During the discussion, Zepp-LaRouche endorsed Dr. Leeper’s proposals for action, and emphasized the need to offer actual solutions to create the basis for peace and to “catapult this into the general discussion.” She reminded the participants of Lyndon LaRouche’s proposed Oasis Plan, which is needed to bring development and hope for a better future to the region.
Questions and comments came from around the globe:
Former Guyanese President Donald Ramotar said, “The crisis that we are facing in the world today is a reflection of the decadence of the system we are living in.” He called the situation in Gaza “A level of inhumanity that I have never seen before.”
A Colombian activist suggested that violent video games are contributing to the culture of war.
An activist from Qatar cited a report from Middle East Monitor, which said that the tonnage of bombs dropped on Gaza was six times greater than that dropped on Hiroshima. She warned that impunity for Israel will encourage other states to engage in similar crimes.
A video prepared by the Organization for Defending Victims of Violence in Iran was shown, which cited the legal basis for finding Israel guilty of war crimes.

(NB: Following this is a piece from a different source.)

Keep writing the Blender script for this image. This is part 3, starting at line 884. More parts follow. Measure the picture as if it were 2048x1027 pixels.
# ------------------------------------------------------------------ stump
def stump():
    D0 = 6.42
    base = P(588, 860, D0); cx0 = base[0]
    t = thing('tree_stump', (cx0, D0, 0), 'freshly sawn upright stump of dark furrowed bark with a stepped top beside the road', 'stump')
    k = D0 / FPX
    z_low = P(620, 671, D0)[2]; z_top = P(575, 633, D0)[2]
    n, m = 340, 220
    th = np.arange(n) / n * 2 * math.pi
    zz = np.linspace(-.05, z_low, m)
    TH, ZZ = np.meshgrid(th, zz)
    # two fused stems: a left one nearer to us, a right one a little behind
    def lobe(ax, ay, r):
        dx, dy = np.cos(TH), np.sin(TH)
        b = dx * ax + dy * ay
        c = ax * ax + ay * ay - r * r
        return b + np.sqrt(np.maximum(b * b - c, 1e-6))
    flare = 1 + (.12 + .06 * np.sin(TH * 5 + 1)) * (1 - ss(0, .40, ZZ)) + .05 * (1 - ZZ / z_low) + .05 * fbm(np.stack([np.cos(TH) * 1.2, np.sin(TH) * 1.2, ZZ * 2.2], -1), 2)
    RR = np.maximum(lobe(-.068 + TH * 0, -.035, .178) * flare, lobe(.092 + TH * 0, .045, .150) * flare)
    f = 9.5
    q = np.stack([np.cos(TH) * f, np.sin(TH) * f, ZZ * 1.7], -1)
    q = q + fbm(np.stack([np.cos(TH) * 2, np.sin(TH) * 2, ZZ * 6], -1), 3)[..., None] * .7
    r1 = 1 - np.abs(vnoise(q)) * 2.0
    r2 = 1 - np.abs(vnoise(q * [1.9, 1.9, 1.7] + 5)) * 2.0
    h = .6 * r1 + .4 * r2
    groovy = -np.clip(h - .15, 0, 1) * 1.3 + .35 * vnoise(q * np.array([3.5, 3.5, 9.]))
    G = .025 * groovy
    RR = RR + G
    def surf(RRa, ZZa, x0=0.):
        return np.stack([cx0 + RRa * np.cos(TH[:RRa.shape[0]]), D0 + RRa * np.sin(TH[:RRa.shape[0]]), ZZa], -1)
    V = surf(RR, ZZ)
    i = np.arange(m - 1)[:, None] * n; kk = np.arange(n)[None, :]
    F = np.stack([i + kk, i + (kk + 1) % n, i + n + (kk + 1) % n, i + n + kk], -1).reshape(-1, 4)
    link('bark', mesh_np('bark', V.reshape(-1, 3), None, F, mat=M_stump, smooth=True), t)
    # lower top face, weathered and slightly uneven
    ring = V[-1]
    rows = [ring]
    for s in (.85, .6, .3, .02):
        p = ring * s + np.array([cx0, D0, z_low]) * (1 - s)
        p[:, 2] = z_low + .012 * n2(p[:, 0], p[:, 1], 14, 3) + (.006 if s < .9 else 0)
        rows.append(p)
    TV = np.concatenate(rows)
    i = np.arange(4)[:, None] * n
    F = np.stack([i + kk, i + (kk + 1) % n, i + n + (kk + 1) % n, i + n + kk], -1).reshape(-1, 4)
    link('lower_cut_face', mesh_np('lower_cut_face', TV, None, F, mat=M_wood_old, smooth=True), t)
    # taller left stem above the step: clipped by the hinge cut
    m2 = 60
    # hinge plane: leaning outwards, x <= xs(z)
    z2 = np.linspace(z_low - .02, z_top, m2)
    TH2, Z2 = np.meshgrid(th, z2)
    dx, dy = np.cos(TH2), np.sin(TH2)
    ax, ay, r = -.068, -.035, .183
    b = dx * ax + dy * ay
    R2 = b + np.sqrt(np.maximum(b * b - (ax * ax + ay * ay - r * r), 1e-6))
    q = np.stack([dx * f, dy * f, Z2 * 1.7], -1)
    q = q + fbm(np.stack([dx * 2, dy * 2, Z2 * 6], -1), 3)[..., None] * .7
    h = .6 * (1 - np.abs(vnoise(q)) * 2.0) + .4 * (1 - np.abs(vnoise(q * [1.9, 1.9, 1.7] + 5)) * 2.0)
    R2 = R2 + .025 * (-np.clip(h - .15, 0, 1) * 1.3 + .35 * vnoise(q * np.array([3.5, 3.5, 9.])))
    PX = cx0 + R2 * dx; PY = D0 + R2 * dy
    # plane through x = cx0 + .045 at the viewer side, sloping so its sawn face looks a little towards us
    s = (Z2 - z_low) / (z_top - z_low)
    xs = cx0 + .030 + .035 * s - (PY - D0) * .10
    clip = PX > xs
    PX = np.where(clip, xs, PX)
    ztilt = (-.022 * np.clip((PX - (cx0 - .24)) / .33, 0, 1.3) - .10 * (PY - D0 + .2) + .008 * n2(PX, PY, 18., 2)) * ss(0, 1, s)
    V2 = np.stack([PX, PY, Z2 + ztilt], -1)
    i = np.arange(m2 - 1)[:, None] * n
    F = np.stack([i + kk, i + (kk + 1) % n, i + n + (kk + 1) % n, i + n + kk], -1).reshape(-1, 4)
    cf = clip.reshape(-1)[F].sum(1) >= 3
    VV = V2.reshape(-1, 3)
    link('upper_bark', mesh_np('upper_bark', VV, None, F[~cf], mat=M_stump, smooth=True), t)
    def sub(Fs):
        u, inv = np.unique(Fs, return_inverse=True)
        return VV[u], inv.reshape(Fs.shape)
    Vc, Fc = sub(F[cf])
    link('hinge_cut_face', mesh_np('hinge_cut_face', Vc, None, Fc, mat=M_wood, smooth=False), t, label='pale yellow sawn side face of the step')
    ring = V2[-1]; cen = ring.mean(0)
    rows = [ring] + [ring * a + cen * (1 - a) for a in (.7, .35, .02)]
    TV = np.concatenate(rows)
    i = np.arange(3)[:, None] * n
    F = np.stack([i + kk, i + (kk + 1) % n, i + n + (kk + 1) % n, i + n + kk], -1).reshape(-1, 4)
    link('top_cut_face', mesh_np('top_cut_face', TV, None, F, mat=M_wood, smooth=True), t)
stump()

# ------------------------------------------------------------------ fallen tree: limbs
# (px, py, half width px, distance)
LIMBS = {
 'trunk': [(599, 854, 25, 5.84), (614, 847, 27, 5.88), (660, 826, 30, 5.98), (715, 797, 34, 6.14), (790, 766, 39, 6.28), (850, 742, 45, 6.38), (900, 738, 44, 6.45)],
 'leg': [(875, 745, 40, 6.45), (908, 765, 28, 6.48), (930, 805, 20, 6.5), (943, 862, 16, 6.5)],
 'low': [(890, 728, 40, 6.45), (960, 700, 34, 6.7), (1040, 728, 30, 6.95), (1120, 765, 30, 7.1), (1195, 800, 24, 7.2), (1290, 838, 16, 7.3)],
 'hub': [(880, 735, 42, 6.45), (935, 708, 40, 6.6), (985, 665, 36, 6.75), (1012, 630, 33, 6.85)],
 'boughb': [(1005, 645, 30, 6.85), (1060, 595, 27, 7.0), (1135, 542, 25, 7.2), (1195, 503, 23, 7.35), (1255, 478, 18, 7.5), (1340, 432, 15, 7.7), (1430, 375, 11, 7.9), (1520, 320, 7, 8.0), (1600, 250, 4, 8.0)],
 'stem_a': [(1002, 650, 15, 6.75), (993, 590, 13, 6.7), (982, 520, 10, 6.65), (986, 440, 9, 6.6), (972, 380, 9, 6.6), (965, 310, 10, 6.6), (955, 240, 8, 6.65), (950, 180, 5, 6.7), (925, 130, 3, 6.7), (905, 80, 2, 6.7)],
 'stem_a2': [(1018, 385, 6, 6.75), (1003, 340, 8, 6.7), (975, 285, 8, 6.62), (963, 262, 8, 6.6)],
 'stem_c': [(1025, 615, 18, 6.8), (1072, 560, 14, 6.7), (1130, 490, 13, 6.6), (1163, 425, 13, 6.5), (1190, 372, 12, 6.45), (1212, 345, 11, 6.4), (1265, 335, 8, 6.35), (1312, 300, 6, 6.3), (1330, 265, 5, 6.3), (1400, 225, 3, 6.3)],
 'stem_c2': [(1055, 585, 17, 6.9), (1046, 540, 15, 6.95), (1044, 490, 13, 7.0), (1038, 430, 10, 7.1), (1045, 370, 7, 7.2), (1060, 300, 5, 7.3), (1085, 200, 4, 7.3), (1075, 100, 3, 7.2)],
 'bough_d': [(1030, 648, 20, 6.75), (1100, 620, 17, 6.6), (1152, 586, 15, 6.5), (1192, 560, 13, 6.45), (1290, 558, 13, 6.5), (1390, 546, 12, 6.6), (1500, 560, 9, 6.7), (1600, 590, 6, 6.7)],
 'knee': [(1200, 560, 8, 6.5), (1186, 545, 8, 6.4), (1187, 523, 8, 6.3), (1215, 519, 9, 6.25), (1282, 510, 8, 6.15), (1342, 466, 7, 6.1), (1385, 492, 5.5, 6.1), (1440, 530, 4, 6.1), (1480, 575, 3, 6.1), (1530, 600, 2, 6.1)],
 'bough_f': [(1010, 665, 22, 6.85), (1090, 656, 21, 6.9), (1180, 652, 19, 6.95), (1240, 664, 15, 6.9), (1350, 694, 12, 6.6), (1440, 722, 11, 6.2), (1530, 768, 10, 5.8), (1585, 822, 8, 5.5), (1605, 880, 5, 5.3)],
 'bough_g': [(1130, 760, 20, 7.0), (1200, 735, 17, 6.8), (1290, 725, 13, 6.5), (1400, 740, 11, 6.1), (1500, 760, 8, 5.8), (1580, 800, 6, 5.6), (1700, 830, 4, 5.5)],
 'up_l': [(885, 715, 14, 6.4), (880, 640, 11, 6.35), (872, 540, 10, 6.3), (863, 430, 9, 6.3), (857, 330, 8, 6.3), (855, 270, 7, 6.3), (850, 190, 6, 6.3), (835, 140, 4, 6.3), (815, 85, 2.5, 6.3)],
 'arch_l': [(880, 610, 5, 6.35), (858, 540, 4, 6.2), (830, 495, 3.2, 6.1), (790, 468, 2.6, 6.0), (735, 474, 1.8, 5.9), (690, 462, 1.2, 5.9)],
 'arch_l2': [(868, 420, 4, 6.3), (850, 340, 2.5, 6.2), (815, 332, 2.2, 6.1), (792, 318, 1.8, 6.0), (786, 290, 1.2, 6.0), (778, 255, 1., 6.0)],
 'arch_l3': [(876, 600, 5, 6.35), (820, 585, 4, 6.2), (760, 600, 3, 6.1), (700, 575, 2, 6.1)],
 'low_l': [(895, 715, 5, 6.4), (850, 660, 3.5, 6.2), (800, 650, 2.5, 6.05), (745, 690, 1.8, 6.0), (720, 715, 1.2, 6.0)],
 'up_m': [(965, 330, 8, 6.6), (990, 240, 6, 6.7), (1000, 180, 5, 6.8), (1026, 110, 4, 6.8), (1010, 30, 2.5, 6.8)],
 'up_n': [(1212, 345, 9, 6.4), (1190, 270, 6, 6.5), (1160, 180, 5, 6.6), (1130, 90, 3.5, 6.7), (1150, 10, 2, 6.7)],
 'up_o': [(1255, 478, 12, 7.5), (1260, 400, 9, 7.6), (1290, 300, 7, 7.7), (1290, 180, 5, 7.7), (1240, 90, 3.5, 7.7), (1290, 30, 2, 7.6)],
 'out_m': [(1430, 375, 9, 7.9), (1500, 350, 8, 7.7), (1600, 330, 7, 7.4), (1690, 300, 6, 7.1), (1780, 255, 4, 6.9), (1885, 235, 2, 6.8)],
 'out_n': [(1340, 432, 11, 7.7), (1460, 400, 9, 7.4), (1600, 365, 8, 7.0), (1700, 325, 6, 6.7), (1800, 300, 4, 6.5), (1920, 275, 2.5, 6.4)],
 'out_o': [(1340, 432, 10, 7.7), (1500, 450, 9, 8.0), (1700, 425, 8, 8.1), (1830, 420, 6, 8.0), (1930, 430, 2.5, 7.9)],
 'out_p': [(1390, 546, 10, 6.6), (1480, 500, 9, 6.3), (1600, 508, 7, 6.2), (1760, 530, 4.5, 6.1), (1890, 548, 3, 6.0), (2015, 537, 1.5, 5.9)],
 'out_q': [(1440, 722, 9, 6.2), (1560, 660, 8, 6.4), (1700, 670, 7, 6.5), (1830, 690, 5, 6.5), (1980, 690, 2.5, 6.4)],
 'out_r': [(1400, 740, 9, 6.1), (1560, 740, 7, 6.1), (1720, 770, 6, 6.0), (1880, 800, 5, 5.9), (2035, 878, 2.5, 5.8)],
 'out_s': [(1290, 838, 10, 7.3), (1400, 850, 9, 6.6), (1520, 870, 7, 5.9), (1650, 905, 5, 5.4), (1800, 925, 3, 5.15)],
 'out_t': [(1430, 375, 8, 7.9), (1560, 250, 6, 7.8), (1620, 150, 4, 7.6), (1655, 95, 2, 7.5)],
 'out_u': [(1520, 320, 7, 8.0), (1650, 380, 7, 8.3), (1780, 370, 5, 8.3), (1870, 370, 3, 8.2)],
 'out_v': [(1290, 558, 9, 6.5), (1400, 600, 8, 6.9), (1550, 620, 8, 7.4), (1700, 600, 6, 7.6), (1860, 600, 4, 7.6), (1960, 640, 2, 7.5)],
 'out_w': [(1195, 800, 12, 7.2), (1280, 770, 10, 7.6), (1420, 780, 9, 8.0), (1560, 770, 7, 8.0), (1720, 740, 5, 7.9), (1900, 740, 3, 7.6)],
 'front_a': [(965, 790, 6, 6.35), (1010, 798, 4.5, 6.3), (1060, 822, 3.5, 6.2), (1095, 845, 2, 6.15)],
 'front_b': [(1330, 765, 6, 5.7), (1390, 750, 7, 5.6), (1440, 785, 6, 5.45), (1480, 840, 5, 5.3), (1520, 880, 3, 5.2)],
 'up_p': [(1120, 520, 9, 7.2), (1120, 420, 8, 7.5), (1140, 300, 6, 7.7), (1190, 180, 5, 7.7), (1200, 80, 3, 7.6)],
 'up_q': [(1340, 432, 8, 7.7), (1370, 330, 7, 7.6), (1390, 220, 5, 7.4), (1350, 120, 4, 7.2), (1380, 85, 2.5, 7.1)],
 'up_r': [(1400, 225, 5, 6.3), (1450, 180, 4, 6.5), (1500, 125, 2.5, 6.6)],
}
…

Zepp-LaRouche said we must operate on two levels: we must build mass movements bigger than those in the 80s, plus we must create her proposed Council of Reason. For the Council, she offered historical precedents: the Council of Florence, the Peace of Westphalia, and the Commission for Truth and Reconciliation in South Africa. We require a concept that solves all the crises at the same time, addressing the systemic nature of the crises. She reminded the audience of her ten principles of a new security and development architecture, of which the final three address the method of thinking required. The final and most provocative principle is that man is good by nature, and all evil is a lack of development, which can be repaired by more development. She observed that the James Webb telescope found 2 trillion galaxies, so it is ridiculous to speak of limits to either resources or human knowledge. Finally, she reiterated her support for the Muzaffar initiative, and urged the participants to “be courageous, and be loving.”